(Rows from a 3D scene dataset)
____
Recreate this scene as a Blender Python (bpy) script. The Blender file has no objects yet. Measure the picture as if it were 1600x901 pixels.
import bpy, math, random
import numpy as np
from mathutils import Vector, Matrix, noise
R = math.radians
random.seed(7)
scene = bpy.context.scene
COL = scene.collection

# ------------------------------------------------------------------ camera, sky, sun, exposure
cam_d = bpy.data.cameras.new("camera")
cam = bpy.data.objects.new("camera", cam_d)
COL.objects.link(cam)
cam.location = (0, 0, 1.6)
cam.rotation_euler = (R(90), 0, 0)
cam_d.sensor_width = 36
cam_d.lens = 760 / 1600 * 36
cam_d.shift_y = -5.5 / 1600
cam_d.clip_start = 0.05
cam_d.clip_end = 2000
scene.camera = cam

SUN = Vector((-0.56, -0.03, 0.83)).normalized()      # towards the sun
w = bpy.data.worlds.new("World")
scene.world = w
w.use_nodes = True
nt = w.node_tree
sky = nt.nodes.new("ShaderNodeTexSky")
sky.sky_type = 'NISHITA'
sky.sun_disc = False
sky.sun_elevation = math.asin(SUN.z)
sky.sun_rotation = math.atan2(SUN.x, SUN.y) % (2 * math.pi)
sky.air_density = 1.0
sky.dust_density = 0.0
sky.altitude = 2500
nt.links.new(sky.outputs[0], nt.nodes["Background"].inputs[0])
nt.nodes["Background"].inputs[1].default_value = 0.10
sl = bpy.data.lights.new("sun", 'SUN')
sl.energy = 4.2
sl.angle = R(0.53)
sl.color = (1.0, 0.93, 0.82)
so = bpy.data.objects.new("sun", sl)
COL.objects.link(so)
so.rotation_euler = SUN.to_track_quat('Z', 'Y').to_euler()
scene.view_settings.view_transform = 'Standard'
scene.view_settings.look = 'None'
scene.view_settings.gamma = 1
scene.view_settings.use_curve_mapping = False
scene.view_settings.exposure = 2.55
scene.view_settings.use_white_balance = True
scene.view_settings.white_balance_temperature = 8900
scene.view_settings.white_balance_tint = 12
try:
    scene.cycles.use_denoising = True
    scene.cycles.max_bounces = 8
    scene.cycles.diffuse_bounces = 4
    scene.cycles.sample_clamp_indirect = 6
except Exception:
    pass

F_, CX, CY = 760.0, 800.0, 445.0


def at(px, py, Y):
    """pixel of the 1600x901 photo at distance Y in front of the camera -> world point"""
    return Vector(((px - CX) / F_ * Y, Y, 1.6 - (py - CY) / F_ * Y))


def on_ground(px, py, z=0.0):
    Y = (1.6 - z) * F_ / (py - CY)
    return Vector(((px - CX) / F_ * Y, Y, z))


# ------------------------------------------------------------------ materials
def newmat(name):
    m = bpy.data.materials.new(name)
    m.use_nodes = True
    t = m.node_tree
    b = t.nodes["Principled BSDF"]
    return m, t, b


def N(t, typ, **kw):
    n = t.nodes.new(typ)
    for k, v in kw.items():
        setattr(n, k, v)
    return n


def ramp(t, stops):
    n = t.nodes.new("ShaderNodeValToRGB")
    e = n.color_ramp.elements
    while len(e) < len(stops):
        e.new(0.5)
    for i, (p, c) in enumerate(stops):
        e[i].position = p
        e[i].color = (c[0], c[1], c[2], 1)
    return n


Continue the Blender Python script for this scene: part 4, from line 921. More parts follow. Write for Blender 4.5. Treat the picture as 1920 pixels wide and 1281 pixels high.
____
Exercise requirements: Every line of the data above should be reproduced word for word.

Result of this task:
Recreate this scene as a Blender Python (bpy) script. The Blender file has no objects yet. Measure the picture as if it were 1600x901 pixels.
import bpy, math, random
import numpy as np
from mathutils import Vector, Matrix, noise
R = math.radians
random.seed(7)
scene = bpy.context.scene
COL = scene.collection

# ------------------------------------------------------------------ camera, sky, sun, exposure
cam_d = bpy.data.cameras.new("camera")
cam = bpy.data.objects.new("camera", cam_d)
COL.objects.link(cam)
cam.location = (0, 0, 1.6)
cam.rotation_euler = (R(90), 0, 0)
cam_d.sensor_width = 36
cam_d.lens = 760 / 1600 * 36
cam_d.shift_y = -5.5 / 1600
cam_d.clip_start = 0.05
cam_d.clip_end = 2000
scene.camera = cam

SUN = Vector((-0.56, -0.03, 0.83)).normalized()      # towards the sun
w = bpy.data.worlds.new("World")
scene.world = w
w.use_nodes = True
nt = w.node_tree
sky = nt.nodes.new("ShaderNodeTexSky")
sky.sky_type = 'NISHITA'
sky.sun_disc = False
sky.sun_elevation = math.asin(SUN.z)
sky.sun_rotation = math.atan2(SUN.x, SUN.y) % (2 * math.pi)
sky.air_density = 1.0
sky.dust_density = 0.0
sky.altitude = 2500
nt.links.new(sky.outputs[0], nt.nodes["Background"].inputs[0])
nt.nodes["Background"].inputs[1].default_value = 0.10
sl = bpy.data.lights.new("sun", 'SUN')
sl.energy = 4.2
sl.angle = R(0.53)
sl.color = (1.0, 0.93, 0.82)
so = bpy.data.objects.new("sun", sl)
COL.objects.link(so)
so.rotation_euler = SUN.to_track_quat('Z', 'Y').to_euler()
scene.view_settings.view_transform = 'Standard'
scene.view_settings.look = 'None'
scene.view_settings.gamma = 1
scene.view_settings.use_curve_mapping = False
scene.view_settings.exposure = 2.55
scene.view_settings.use_white_balance = True
scene.view_settings.white_balance_temperature = 8900
scene.view_settings.white_balance_tint = 12
try:
    scene.cycles.use_denoising = True
    scene.cycles.max_bounces = 8
    scene.cycles.diffuse_bounces = 4
    scene.cycles.sample_clamp_indirect = 6
except Exception:
    pass

F_, CX, CY = 760.0, 800.0, 445.0


def at(px, py, Y):
    """pixel of the 1600x901 photo at distance Y in front of the camera -> world point"""
    return Vector(((px - CX) / F_ * Y, Y, 1.6 - (py - CY) / F_ * Y))


def on_ground(px, py, z=0.0):
    Y = (1.6 - z) * F_ / (py - CY)
    return Vector(((px - CX) / F_ * Y, Y, z))


# ------------------------------------------------------------------ materials
def newmat(name):
    m = bpy.data.materials.new(name)
    m.use_nodes = True
    t = m.node_tree
    b = t.nodes["Principled BSDF"]
    return m, t, b


def N(t, typ, **kw):
    n = t.nodes.new(typ)
    for k, v in kw.items():
        setattr(n, k, v)
    return n


def ramp(t, stops):
    n = t.nodes.new("ShaderNodeValToRGB")
    e = n.color_ramp.elements
    while len(e) < len(stops):
        e.new(0.5)
    for i, (p, c) in enumerate(stops):
        e[i].position = p
        e[i].color = (c[0], c[1], c[2], 1)
    return n


Continue the Blender Python script for this scene: part 4, from line 921. More parts follow. Write for Blender 4.5. Treat the picture as 1920 pixels wide and 1281 pixels high.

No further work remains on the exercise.